1時間あまり冷たい水の中に浸かっていたのだとか。

というお話。この話も本当ですかね。1月に濠に1時間もつかっていたら死んじゃう。

ともあれ岩倉は助かって、襲撃した土佐藩士の武市熊吉以下9人は断罪となったというのが

喰違見附の変

夜に襲撃されて夜目もあるとはいえ、9人に襲撃されて生き残っているというのは非常に強運ももっていたといえるとおもいます。

赤坂御所に向かって撮影。岩倉はこの濠に身を潜めて助かった。

ちなみにですが当時の岩倉の屋敷があったのは皇居外苑 皇居外苑に家があった人は岩倉のみ。いかに実力者だったかがわかります。

当時の岩倉邸にいってみましょう。明治9~19年の地図

岩倉邸

南に元老院、西に華族会館という場所、まさに明治の元勲。

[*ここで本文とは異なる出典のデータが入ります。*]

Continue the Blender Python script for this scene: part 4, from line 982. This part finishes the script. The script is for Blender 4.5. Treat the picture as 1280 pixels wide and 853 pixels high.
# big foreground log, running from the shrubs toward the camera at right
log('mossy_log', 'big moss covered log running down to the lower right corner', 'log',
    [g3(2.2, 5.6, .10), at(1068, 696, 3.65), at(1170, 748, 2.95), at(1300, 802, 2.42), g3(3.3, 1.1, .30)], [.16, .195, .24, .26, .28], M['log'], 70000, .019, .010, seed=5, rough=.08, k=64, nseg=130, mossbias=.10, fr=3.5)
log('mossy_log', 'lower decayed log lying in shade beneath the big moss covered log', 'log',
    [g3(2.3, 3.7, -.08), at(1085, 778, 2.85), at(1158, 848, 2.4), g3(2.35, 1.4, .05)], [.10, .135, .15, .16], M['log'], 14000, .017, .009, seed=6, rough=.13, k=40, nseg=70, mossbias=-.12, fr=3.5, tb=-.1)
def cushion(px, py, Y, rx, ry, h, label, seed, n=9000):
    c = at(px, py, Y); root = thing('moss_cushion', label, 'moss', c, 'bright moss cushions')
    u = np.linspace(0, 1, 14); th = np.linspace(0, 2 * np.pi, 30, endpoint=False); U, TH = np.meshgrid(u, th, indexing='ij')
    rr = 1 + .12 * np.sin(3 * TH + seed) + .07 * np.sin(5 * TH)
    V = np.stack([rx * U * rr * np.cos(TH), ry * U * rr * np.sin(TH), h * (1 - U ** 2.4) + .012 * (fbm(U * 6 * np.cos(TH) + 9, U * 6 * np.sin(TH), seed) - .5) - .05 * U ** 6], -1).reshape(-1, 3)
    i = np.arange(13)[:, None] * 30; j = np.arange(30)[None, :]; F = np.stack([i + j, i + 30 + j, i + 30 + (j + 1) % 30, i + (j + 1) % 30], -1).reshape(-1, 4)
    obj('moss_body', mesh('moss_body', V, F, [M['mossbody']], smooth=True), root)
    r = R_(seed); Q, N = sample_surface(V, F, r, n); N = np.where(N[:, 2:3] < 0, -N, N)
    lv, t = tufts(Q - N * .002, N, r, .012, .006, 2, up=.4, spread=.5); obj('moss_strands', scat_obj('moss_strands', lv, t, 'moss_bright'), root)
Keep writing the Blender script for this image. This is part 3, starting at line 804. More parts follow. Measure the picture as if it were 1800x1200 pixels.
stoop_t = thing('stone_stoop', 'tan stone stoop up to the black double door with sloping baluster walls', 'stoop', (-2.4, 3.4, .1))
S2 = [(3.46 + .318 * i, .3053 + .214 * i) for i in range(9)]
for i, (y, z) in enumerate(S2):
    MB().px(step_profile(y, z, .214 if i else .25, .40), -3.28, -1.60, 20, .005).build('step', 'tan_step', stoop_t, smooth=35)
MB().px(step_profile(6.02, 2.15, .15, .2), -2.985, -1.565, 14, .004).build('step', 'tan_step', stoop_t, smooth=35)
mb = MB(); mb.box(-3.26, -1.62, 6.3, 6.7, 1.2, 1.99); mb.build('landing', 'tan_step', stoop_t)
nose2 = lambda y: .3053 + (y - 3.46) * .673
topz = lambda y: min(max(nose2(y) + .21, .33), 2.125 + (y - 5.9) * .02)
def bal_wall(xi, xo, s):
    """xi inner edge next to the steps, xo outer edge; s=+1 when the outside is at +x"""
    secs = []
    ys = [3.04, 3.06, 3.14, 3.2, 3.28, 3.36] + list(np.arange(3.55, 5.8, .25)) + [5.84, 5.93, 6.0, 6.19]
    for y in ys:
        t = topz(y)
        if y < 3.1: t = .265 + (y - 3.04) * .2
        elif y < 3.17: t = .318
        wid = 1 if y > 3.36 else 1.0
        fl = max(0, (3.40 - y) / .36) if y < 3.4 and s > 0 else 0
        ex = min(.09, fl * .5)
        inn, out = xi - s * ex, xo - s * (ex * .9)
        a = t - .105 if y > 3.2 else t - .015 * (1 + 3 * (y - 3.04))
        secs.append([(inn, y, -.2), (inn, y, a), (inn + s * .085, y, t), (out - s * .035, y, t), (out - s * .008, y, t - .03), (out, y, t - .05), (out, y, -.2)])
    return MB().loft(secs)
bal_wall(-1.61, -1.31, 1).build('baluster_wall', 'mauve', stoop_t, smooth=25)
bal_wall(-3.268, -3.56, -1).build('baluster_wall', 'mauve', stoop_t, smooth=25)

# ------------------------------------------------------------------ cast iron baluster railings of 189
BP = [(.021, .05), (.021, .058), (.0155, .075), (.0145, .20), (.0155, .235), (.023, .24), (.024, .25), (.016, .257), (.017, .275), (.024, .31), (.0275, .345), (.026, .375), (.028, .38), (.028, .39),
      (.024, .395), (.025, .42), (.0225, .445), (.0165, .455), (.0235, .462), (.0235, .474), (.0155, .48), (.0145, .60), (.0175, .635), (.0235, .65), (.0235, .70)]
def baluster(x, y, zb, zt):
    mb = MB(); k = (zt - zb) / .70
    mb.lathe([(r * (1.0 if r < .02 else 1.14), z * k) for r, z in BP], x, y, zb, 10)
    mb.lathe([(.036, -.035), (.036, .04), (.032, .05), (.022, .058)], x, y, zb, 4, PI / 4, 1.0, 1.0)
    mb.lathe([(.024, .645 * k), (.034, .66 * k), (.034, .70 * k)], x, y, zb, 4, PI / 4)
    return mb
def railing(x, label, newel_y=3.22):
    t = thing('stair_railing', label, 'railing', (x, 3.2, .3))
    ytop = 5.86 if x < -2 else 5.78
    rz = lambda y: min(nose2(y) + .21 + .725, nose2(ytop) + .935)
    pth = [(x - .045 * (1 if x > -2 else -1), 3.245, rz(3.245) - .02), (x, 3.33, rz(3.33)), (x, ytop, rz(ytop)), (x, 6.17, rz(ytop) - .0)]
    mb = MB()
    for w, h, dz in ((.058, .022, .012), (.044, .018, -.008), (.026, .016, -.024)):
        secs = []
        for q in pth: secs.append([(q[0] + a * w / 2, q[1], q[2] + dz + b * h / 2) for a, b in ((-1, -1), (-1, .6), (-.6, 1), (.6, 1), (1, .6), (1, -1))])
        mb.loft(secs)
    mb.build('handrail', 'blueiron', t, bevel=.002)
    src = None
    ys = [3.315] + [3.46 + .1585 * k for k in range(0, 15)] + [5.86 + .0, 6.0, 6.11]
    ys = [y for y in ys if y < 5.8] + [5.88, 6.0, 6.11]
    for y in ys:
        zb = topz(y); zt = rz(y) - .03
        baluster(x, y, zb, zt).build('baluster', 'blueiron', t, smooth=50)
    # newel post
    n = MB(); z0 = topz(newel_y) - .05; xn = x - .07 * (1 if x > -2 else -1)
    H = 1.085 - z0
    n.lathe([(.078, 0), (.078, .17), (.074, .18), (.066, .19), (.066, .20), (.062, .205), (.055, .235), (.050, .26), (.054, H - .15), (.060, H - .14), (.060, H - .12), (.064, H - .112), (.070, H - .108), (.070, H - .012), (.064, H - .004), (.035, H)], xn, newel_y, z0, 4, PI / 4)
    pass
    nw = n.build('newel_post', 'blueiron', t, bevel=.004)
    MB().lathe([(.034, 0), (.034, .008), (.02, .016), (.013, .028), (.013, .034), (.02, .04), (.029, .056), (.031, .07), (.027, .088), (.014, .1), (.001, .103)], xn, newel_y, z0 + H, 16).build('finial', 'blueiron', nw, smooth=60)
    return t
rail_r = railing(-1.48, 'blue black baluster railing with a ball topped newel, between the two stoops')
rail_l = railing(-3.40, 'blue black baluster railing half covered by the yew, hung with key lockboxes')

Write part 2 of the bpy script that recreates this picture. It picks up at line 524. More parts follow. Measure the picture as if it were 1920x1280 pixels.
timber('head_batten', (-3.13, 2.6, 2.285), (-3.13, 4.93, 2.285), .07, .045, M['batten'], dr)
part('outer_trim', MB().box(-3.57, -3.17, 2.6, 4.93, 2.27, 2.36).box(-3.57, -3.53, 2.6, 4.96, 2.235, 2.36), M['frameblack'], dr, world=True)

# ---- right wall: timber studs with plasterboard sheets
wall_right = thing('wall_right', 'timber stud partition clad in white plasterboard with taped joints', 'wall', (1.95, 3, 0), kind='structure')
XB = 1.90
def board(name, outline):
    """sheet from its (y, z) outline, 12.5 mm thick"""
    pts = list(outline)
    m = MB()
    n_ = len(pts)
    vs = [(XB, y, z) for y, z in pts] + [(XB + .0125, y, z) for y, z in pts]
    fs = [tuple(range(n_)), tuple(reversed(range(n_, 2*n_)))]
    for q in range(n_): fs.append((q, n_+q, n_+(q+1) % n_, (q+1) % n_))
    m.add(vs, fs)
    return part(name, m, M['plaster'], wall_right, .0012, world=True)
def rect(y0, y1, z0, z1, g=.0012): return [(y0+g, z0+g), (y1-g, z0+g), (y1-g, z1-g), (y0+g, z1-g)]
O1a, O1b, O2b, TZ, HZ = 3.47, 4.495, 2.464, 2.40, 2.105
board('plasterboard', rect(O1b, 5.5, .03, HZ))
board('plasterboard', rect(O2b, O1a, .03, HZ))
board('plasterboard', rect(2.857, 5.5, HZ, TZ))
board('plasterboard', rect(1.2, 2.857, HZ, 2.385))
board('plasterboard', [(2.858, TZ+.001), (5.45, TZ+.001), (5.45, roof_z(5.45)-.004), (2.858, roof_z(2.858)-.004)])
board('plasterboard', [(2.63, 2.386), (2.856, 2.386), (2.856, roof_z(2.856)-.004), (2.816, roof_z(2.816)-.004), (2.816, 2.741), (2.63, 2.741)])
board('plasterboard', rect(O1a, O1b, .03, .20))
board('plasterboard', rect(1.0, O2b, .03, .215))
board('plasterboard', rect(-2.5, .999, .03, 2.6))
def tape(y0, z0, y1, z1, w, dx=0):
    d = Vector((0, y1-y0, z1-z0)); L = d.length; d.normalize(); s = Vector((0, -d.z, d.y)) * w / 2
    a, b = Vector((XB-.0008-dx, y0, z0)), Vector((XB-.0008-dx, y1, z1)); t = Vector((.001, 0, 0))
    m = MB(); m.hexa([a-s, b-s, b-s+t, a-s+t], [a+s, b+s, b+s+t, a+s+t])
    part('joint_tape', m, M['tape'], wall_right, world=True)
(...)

こんなところに家がある人いますか??明治の世でも岩倉一人です。

現在の場所はといいますと

現在の地図

皇居外苑、楠木正成像の北側です。警察の派出所の北側にあたります。

実に良い場所です。皇居外苑というのは管理が環境省。こういったところがあるというのは本当に素晴らしいです。

岩倉邸から東京駅側に向かって撮影
皇居外苑の岩倉邸跡から

喰違見附から岩倉邸、皇居外苑の派出所までは3キロあまり。150年前の岩倉襲撃事件を空想しながらの散歩というのもありですね。


もどりまして喰違見附

外堀の内側から。小高い土手になっています。これも江戸時代を彷彿させる造りです。
喰違見附から弁慶濠の眺め。素晴らしいですね。江戸城外堀一の眺めといっていいかと思います。
四谷方面の眺望。これもいいですね。
赤坂御所側からの眺め
外堀では野球をしています。いいですね。外堀で野球しているなんて。ただここは賃貸で2028年までの契約らしいですけれど、更新されるでしょう。

今回は江戸城外堀最高の眺望を誇る喰違見附からお届けしました。